Para mim, a “Bíblia” é um livro a mais. Importante, sem dúvida, mas um livro. Como tal o li e consultei sempre que necessitei. Desta vez concentrei-me no Gênesis onde se encontram as figuras que tomei como personagens do livro.

Outros ateus convictos, como Richard Dawkins e Christopher Hitchens vêm dedicando boa parte do tempo a uma espécie de cruzada antirreligiosa, lançando livros e participando de eventos nos quais reafirmam suas ideias. Como o senhor vê essa empreitada?

Por mim não o faria. É praticamente impossível convencer alguém a virar as costas às suas crenças. Limito-me a escrever o que penso do assunto e deixo aos leitores a inteira liberdade de fazer o que entendam. O único que peço para mim é respeito.

O senhor acredita que ainda é possível a existência de um mundo sem religião? O pessimismo de Caim em relação à Humanidade é também o seu?

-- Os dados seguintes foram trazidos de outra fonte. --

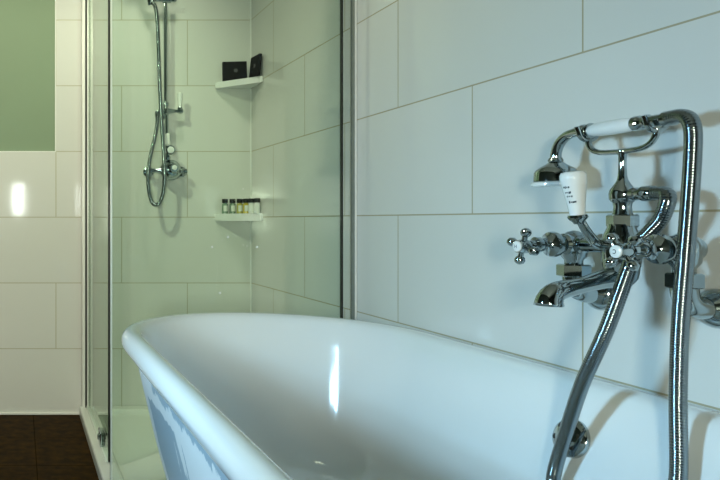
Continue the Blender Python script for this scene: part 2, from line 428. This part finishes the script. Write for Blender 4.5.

Penso que não merecemos a vida, penso que as religiões foram e continuam a ser instrumentos de domínio e morte. Em suma, Caim teve razão para tentar impedir que outra humanidade substituísse a que teria morrido no dilúvio. Afinal, se a primeira era má, esta é péssima..

Apesar disso, todo o livro é pontuado por muito humor, com cenas que convidam o leitor a refletir sobre a narrativa. O senhor se divertiu ao escrevê-lo?

Diverti-me bastante, mas sobretudo gozei com o facto de ter podido meter a ironia e o humor num tema em princípio tão dramático.


Qual o papel de “Caim” em sua bibliografia? O senhor já disse que não é um acerto de contas com Deus. Mas enxerga nele um significado especial?

Pela maneira como enfrentei o assunto, pela linguagem com o que o tratei, considero este livro fundamental, quer na minha bibliografia, quer na minha vida.